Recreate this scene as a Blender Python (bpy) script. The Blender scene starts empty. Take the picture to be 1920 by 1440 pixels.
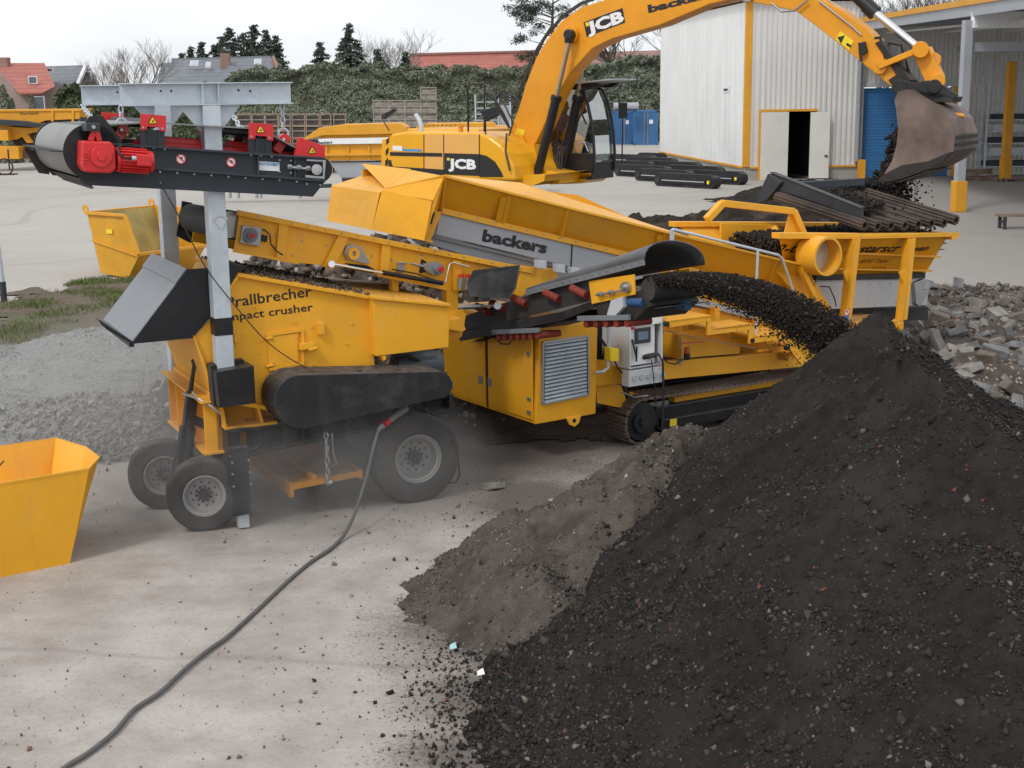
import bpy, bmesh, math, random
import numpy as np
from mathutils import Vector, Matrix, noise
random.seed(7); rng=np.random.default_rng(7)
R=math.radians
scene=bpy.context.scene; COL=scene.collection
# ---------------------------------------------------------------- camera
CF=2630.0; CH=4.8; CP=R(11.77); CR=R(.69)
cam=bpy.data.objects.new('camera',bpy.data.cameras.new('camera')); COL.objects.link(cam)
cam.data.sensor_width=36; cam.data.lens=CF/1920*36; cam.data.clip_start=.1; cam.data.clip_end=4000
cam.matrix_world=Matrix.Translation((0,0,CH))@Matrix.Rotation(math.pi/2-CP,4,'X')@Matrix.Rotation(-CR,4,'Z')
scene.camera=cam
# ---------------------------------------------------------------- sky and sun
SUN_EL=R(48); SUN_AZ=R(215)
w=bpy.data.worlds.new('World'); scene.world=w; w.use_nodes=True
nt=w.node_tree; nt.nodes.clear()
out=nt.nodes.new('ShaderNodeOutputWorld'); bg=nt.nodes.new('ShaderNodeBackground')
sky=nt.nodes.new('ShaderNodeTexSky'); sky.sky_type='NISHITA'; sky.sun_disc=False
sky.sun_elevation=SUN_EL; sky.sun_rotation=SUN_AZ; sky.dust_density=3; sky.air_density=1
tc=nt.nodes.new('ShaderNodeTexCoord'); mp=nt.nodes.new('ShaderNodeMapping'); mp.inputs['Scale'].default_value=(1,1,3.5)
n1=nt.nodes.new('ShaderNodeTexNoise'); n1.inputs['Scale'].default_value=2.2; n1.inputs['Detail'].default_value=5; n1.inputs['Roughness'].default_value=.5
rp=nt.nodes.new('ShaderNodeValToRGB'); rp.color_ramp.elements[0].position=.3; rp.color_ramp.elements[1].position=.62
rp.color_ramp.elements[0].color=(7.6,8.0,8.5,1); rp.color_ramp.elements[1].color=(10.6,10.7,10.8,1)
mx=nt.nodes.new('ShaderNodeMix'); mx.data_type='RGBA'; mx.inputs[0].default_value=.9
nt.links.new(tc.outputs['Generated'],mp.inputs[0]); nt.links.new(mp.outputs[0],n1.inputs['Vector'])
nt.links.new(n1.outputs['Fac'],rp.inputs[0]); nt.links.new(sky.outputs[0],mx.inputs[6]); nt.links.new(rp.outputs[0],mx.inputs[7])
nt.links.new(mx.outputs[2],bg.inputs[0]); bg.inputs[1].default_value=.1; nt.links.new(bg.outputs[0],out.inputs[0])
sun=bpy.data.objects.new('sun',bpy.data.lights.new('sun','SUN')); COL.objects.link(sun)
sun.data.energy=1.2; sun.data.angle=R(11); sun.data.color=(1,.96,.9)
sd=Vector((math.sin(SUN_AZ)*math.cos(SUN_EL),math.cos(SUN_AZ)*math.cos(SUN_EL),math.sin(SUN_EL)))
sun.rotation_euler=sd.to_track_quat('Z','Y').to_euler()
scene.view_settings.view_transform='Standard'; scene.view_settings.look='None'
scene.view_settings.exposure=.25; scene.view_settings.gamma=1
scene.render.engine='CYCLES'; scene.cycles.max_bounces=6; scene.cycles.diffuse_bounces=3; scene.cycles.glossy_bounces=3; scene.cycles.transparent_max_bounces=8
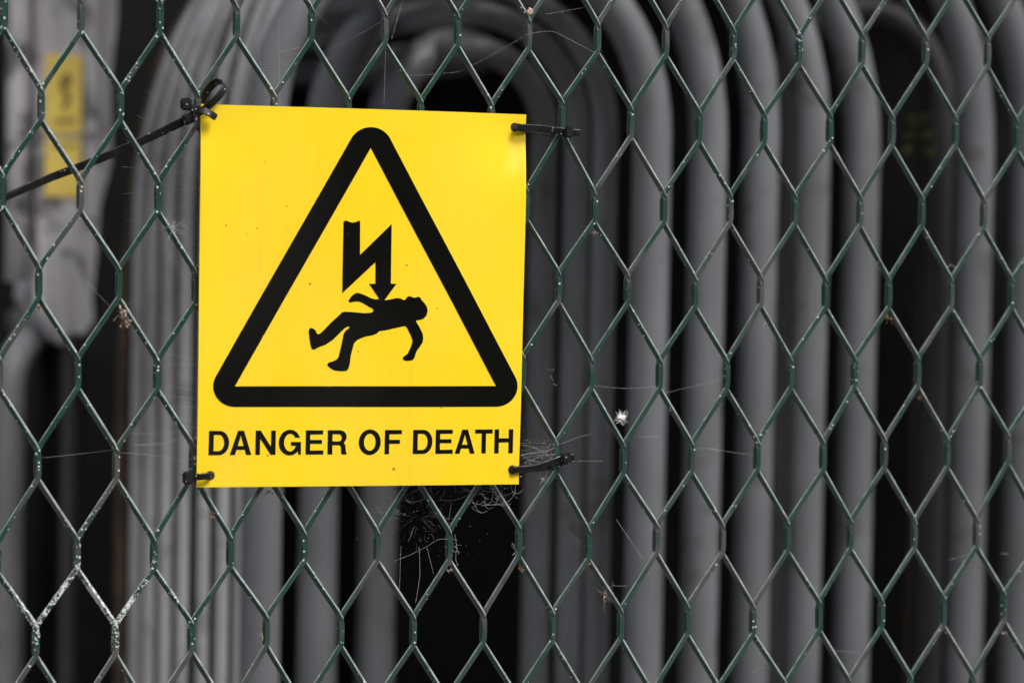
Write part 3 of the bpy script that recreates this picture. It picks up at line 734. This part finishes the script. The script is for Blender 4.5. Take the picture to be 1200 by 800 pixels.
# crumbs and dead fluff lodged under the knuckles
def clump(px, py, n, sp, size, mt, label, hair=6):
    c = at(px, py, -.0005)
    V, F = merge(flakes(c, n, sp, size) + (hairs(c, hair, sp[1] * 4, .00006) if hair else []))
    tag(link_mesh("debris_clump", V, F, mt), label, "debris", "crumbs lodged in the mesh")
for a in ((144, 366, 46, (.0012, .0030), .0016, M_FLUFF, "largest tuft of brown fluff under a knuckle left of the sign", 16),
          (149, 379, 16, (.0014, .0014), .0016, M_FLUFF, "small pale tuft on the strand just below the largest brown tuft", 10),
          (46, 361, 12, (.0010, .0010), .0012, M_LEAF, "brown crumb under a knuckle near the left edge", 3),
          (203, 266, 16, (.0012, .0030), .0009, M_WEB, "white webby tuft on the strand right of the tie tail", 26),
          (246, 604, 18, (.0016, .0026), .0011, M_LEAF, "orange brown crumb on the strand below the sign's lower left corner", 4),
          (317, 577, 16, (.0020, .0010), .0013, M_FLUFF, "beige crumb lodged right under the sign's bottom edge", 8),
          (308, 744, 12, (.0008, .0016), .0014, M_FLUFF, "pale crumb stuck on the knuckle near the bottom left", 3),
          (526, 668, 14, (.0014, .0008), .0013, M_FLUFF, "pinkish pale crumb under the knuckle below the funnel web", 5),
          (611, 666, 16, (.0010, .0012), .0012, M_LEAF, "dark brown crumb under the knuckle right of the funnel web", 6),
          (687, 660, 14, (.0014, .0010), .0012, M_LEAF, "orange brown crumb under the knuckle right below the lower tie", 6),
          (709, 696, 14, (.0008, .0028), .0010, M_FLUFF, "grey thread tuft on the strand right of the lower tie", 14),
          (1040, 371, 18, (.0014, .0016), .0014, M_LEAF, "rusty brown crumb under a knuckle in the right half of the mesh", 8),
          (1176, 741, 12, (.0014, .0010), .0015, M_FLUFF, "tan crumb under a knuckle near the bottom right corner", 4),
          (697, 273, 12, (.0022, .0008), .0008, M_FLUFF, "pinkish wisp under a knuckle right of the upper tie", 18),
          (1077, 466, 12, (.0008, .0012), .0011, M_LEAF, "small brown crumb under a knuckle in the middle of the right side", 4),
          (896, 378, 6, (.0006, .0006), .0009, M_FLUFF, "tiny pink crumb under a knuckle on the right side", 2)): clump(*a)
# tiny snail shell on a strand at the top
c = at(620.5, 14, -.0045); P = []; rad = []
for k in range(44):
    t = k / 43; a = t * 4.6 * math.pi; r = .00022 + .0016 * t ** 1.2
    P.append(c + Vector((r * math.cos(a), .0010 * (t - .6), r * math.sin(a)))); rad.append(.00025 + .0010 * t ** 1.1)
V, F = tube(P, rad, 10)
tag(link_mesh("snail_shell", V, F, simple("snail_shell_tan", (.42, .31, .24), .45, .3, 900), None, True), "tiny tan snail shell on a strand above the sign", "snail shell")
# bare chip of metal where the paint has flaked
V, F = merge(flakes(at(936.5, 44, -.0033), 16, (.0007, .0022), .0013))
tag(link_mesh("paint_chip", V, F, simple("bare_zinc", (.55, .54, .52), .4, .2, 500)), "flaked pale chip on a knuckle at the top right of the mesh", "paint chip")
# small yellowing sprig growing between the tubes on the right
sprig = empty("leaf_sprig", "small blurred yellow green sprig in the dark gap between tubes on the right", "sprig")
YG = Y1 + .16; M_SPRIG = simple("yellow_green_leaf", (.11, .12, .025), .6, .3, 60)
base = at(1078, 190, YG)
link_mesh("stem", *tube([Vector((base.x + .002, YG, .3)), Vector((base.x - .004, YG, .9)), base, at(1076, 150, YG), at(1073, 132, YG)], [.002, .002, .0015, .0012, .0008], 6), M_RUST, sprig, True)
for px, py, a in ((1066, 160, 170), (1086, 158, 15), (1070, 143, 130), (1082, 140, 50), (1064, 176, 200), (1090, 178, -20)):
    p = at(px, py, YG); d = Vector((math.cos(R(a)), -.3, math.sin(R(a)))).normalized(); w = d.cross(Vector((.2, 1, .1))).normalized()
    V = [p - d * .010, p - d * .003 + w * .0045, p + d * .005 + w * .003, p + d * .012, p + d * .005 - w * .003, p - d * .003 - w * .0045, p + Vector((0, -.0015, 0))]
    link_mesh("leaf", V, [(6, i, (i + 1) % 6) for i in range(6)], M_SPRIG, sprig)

EXERCISE DESCRIPTION >>
In the entries above, identify each line that includes the string "empty", then copy it.

FINAL RESULT >>
Recreate this scene as a Blender Python (bpy) script. The Blender scene starts empty. Take the picture to be 1920 by 1440 pixels.
sprig = empty("leaf_sprig", "small blurred yellow green sprig in the dark gap between tubes on the right", "sprig")